もし、我々が別の倫理的な規範を考えるとしても、こういった難しい歴史的経緯をもつ国でこそ実現させられえないようなものであるのなら、それを内輪だけに閉じて、考えることは空疎な絵空事でしかないでしょう。
さて、分析にはいりますが、やはり、第二次大戦の特徴は、ゲルニカに始まる、空爆による、無差別爆撃。そして、それをうまく使っての電撃的な突撃戦法であるでしょう。あっという間に相手の領土に攻め込み、占領してしまう。
とにかく、あれだけ、小さく陸続きに国土が隣接している状態では、この戦法はかなり有効であって、ナチスは、次々と回りの中小国を占領していった。
占領というのは、戦争を知らない私たちにとって、どれだけの恐怖と人格的崩壊を伴うものなのかを、なかなか空想できないものだろう。
もちろん、ナチスも世界の目を気にするわけで、それなりにフランス人を丁重には扱う。しかしそれは、まず、ドイツ優先が前提である。国家制度の中に、人種による、人権の守られるレベルの違いとして、ドイツ人、フランス人に、差(差別)があるということだ。
また、4年という期間は微妙ですね。国内レジスタンスはあったでしょうが、マインド・コントロールにしても、ちょうどそれくらいの期間が、その人の人格のすみずみまでズタズタに切り裂いて、もう戻れなくなるくらいまで痛め付け「終わる」、ちょうどくらいの期間なんじゃないですかね。フランスの人々は、戦後、精神的にこそ、苦労したんじゃないですかね。
そして、ナチスの場合、どうしても人類が忘れることのできない犯罪こそ、ホロコースト。この犯罪は、まず、ユダヤ人を、理由なく、ナチの警察が拘束するところから始まる。理由なんて、ないに等しい。とにかく、拘束する。そして、彼らが社会の目からふれなくなった時点で、裏で、一カ所に集めて、毒ガスでまとめて殺す。

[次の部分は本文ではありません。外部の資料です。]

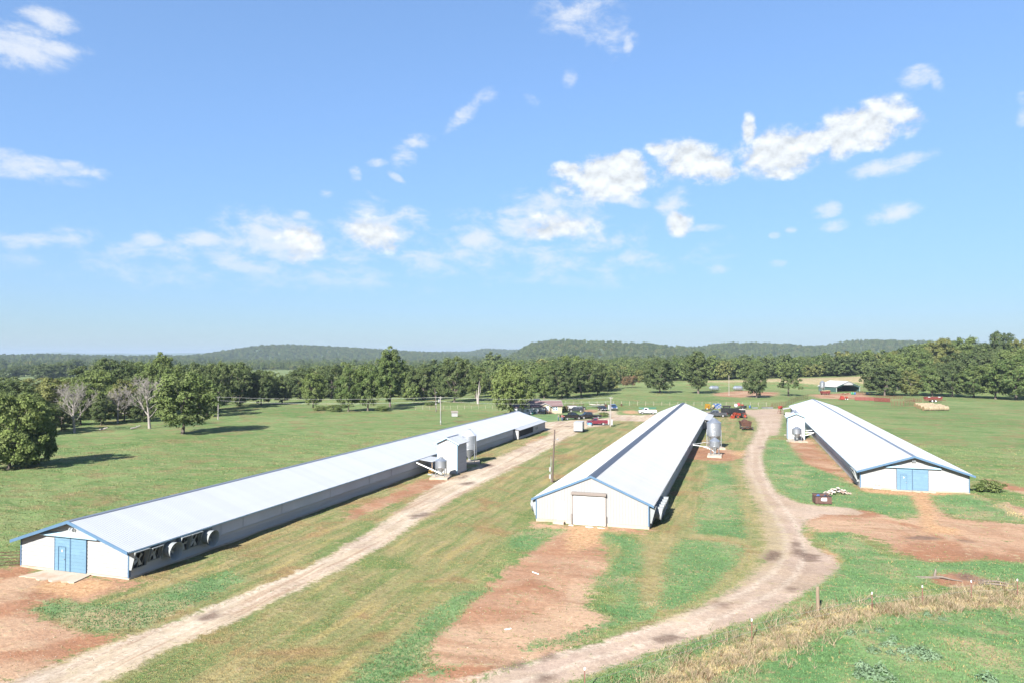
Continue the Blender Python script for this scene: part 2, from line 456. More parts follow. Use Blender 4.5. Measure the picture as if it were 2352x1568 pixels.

ユダヤ民族のこの世からの消滅を狙った行為であり、こういったレベルの「悪」が、この時点の世界の歴史に現れたということが、深刻なんですね。ヒットラーという独裁者が、この民族という単位での、全滅を目論んだということ。そしてそれが、かなりの範囲で、実際に実行されていたこと。

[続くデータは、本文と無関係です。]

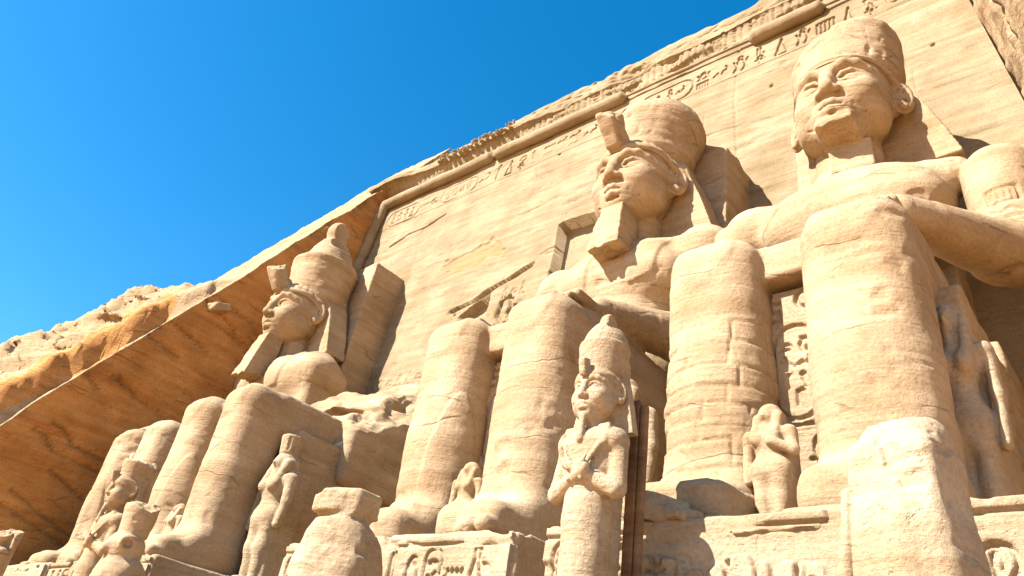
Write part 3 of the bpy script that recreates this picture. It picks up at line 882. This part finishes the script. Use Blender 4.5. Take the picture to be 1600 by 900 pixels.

この悪ですよね。これに一体、その後の歴史の主体は、どういった仕組みによって、対抗してきたのか。どれほどの、理論武装を行ええてきたのか。
まず、官憲が今においても、簡単に拘束して、社会の目からその存在を見えなくすることは、まだ、かなりの範囲で残っていないだろうか。少なくとも言えるのは、死刑ですね。欧米で、死刑が廃止の傾向になっている理由として、この問題への意識があるのではないだろうか。少なくとも、死刑がなくて、それなりに、生き続けられれば、それなりの社会との糸は残されて、本人による不当性の訴えを、われわれが聞く機会は残ると言えるであろう。恐いのは、その存在を、社会の目からその存在を見えなくすることで、あたかも、もういない存在であるかのようにされることなんですね。
国家による個人の社会的抹殺。まず、このことの深刻さに考えをおよばせることこそ、先決でしょう。